WE DECAMP from Kailu-Kona and head for Hilo today. We head around the northern tip of the island, in the opposite direction from yesterday, away from the very touristy Kailua area and past places much more representative of "old" Hawai'i.
Our first stop, before we round the northern cape, is a visit to the Pu'ukohola Heiau National Historic Site. This is where Kamehameha, acting on advice from his high priest and in fulfilment of his prophesied destiny to unite the various rival chiefdoms of the islands under a single ruler (him), built a huge stone structure that served as part shrine, part "sacrificial" altar. After it was completed it was sanctified with a human sacrifice.
The Visitor's Center is marked with a handsome sign, well-integrated with the surrounding landscape and clearly integrated with Hawai'ian architectural styles and decorative motifs.
It was constructed using stones transported from a source 29 miles away. A human chain of 10,000 people, including Kamehameha himself, transferred each stone from hand to hand along the way.
The victim was Kamehameha's cousin, who just happened to also be his last rival for power on the island as Kamehameha gradually consolidated his hold on power. Evidently the cousin understood what was going to happen but also knew he had lost the struggle and came more-or-less willingly, but presumably not so gladly. Among other factors to have convinced him that his was a lost cause, he'd lost 1/3 to 2/3 of his warriors to a volcanic eruption not long before. This was not only a clear strategic liability but was also taken as a sign from the gods that Kamehameha had their favor, and he did not.
Leaving this place, we continue north and round the northern tip of the island. We make a brief stop at the Pololu Trailhead overlook. The trailhead is busy today, and the descent to the beach is quite steep. We have a full agenda and a specific lunchtime reservation, so we content ourselves with a few minutes of hilltop viewing before moving along.
View from the parking area at the Pololu Valley Lookout.
Backtracking along the eastern coast we make additional stops at a few other sites of interest along the way. One of these is at what amounts to little more than a wide spot in the road, but it's the boyhood haunt of Kamehameha. It's marked by a larger-than-life-sized statue. The statue is the first of three to have been created, and the first we see (we'll eventually see the other two, later in our tour). Its presence here is due to an accident, though: it was lost at sea for many years before being accidentally snagged by a fisherman and recovered. Before that happened a replacement had already been made and sited elsewhere; when this one was recovered it was restored and placed here.

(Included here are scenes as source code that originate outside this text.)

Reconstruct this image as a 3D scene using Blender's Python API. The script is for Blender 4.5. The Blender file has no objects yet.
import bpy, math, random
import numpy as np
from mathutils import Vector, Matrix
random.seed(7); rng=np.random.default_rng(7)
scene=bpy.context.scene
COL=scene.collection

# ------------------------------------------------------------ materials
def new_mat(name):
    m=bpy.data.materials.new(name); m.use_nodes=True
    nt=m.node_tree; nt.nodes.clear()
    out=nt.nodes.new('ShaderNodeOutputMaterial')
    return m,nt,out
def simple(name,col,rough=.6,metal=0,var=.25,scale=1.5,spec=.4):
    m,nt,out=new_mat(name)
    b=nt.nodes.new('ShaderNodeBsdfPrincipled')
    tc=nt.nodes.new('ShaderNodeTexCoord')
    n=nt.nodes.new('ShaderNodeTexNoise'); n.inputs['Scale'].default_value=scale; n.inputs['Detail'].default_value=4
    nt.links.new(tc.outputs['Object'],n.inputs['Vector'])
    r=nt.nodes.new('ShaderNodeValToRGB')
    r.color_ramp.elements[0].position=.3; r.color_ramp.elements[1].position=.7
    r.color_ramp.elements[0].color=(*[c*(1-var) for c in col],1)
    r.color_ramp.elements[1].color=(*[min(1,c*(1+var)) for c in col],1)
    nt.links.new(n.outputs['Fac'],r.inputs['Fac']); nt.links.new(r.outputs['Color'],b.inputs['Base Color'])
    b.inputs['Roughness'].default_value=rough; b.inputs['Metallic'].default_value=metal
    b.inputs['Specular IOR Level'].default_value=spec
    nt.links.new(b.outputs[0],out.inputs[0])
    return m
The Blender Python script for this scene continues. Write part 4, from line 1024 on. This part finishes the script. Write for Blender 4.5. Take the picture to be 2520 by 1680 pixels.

At the Bamboo Restaurant in Hawi you can select from a variety of types of hot sauce, all locally-made and all living up to their billing as HOT. Caution is advised.
As the afternoon wears on we continue along the coast. Our tour organizers feed us a continuous stream of information about the place and its history. We cross through ranchland, perhaps even part of the historic Parker Ranch, that seems reminiscent of eastern Oregon and Washington State. Stopping at Tex Drive In we're treated to malasadas, described by our guide as "Portuguese donuts" brought over by the Portuguese cowboys hired to work the ranches.
Some of this scenery wouldn't be out of place in the western mainland.
Our final stop before arriving in Hilo, and our second walk of the day, is at Akaka Falls State Park. The falls are surrounded by the lush tropical vegetation we've so quickly come to expect; much of it consists of the same introduced species we've seen elsewhere but there are several others I'd not previously noticed including a bunch of varieties of ginger. We're told that ginger is not only introduced but is considered invasive, displacing the local plants, and is currently the object of reduction and eradication efforts so it's a surprise to find it in abundance in a state park. But it's got really attractive blooms.
Being on the windward side of the island, the entry portal is well-equipped with umbrellas in case of a sudden downpour. We were lucky: it stayed dry for our entire visit.
According to Wikipedia, "Mezoneuron kavaiense is a rare shrub or small tree in the genus Mezoneuron (pea family, Fabaceae), that is endemic to Hawaii. Common names include Uhiuhi (the Big Island and Kauaʻi), Kāwaʻu (Maui), and Kea (Maui). It is threatened by invasive species, particularly feral ungulates."
Odontonema cuspidatum - Cardinal's guard, or mottled tooththread, or firespike. Endemic to Mexico, it has been introduced widely elsewhere including Hawai'i.
Odontonema cuspidatum again - Cardinal's guard, or mottled tooththread, or firespike. Endemic to Mexico, it has been introduced widely elsewhere including Hawai'i.
An online source, "The Rainforest Garden", tells me: "Also known as Sky Flower, Thunbergia Grandiflora is an underused twining vine that hails from India, and is related to the much more common annual Black Eyed Susan Vine." So there.